■ Description of the task: Starting at the line that contains "Build this scene" and stopping at the line that contains "from mathutils import Vector, Matrix", return those lines exactly and nothing else. Both end lines count; pictures do not.
───
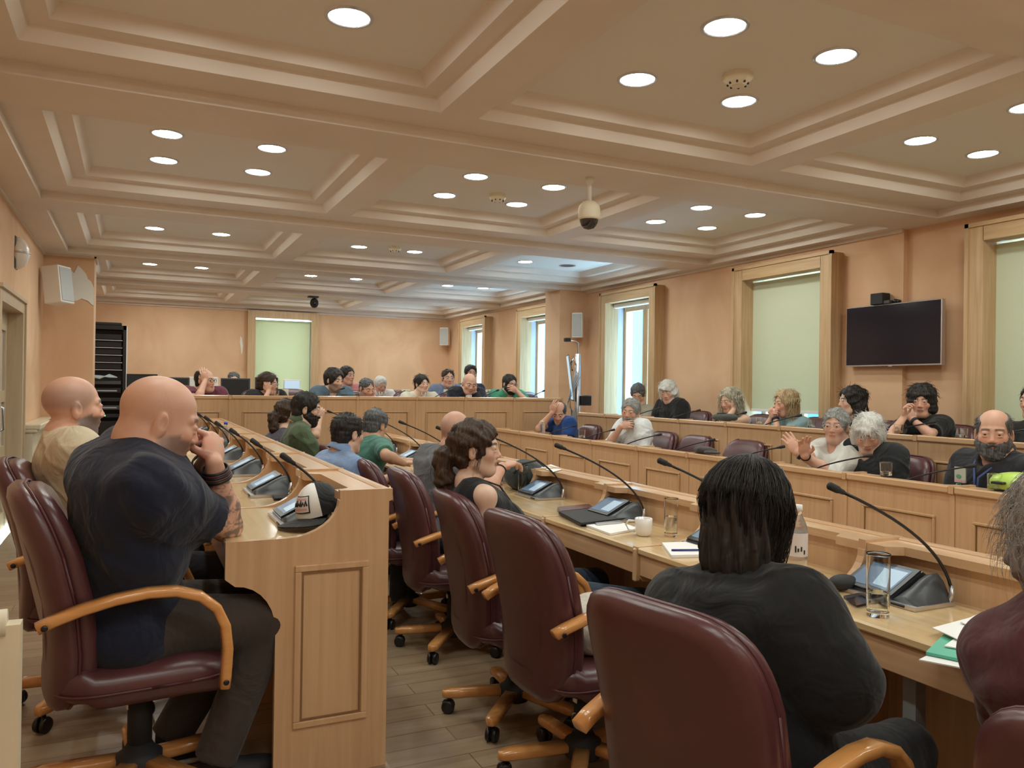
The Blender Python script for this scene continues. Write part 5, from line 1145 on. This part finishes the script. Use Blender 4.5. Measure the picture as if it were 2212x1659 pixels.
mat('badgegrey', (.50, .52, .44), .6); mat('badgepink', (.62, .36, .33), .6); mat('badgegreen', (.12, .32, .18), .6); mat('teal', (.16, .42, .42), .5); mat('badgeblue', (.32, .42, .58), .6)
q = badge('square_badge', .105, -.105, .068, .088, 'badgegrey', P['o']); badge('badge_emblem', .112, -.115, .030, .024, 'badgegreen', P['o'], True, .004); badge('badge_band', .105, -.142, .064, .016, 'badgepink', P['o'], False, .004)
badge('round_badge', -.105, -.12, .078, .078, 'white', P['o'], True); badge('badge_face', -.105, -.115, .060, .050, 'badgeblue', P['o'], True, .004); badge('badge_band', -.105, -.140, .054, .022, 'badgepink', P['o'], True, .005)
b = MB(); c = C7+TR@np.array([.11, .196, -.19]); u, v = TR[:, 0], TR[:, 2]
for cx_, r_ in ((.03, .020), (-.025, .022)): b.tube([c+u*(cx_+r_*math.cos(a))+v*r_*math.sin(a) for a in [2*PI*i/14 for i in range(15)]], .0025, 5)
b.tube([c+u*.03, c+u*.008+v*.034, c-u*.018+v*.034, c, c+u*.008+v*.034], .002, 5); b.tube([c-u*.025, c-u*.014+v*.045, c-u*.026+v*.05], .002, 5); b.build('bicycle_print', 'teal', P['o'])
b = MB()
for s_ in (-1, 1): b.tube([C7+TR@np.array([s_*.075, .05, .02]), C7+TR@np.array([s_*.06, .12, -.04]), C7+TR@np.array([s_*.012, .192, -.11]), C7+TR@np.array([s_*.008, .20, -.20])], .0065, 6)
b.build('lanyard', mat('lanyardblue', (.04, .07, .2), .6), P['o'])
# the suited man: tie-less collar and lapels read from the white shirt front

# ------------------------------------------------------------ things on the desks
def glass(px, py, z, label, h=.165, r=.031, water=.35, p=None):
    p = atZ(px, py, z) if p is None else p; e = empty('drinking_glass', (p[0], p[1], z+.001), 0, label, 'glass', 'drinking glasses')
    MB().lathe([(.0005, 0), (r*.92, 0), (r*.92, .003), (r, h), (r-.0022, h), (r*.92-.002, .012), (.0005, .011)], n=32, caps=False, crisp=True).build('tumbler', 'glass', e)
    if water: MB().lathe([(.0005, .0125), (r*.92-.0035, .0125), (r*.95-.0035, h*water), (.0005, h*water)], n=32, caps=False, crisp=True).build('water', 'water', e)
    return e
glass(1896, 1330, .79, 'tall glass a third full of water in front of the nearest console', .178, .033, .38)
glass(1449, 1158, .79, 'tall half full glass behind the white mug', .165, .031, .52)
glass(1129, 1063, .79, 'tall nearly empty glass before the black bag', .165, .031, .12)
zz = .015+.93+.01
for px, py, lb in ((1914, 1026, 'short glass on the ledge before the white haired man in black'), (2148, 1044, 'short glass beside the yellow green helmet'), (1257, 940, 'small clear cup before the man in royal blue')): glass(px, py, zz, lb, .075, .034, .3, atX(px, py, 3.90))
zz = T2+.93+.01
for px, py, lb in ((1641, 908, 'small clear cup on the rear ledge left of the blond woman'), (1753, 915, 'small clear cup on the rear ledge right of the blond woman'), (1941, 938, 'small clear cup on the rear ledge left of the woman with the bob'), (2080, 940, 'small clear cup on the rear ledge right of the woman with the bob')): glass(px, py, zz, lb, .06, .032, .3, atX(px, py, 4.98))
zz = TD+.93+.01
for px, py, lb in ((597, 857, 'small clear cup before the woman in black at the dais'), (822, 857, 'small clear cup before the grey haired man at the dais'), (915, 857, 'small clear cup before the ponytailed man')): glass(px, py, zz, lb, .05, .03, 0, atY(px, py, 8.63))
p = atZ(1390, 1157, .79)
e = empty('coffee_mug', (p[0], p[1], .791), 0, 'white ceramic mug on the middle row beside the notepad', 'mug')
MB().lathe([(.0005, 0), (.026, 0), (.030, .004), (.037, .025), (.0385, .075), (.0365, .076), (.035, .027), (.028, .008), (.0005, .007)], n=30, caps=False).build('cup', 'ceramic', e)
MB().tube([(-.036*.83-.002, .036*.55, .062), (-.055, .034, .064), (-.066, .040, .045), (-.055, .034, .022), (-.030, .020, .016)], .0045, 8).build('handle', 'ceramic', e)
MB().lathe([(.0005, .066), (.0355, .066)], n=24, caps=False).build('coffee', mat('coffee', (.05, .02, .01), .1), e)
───
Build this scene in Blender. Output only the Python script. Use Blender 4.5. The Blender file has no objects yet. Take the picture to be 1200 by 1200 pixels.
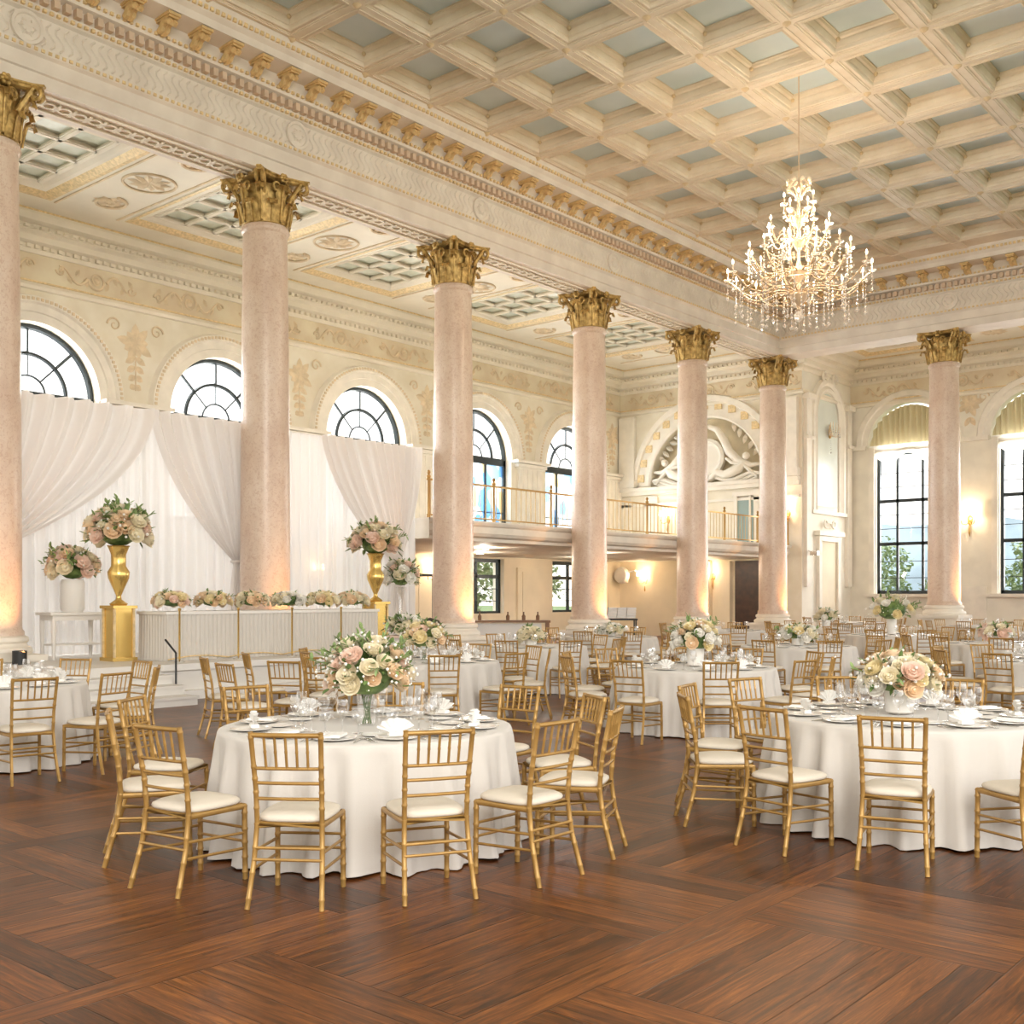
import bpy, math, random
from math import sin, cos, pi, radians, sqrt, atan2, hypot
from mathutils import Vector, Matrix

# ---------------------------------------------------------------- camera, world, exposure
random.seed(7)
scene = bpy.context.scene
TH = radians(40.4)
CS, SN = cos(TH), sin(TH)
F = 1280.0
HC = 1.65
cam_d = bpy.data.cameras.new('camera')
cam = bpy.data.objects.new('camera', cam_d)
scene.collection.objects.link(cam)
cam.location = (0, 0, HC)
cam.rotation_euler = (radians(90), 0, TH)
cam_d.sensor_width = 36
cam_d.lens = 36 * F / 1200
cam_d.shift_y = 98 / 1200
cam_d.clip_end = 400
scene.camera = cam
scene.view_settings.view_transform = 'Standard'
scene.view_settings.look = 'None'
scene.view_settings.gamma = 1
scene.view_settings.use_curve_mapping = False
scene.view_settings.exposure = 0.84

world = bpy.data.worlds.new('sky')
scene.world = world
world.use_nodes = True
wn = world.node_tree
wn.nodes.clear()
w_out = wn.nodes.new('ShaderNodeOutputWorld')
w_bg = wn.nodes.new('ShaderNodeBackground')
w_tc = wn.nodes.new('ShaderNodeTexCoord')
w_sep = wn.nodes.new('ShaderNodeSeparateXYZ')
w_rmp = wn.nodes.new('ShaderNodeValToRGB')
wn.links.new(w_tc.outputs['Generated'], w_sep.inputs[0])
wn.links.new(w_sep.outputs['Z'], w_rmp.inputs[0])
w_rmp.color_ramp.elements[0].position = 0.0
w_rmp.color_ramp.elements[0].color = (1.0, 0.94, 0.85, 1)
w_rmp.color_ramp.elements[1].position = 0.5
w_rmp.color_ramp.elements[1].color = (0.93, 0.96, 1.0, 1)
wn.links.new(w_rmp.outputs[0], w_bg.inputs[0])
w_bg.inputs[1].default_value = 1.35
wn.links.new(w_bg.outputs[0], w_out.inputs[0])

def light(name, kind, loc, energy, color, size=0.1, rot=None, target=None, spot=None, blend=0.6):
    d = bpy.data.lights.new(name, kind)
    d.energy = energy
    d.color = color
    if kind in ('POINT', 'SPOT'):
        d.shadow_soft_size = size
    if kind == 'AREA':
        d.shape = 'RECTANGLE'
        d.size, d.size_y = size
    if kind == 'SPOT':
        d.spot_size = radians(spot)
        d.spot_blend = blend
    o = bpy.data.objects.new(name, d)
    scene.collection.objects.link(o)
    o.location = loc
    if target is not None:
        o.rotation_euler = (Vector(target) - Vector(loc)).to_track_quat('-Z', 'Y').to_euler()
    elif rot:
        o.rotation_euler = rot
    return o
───
■ Result:
Build this scene in Blender. Output only the Python script. Use Blender 4.5. The Blender file has no objects yet. Take the picture to be 1200 by 1200 pixels.
import bpy, math, random
from math import sin, cos, pi, radians, sqrt, atan2, hypot
from mathutils import Vector, Matrix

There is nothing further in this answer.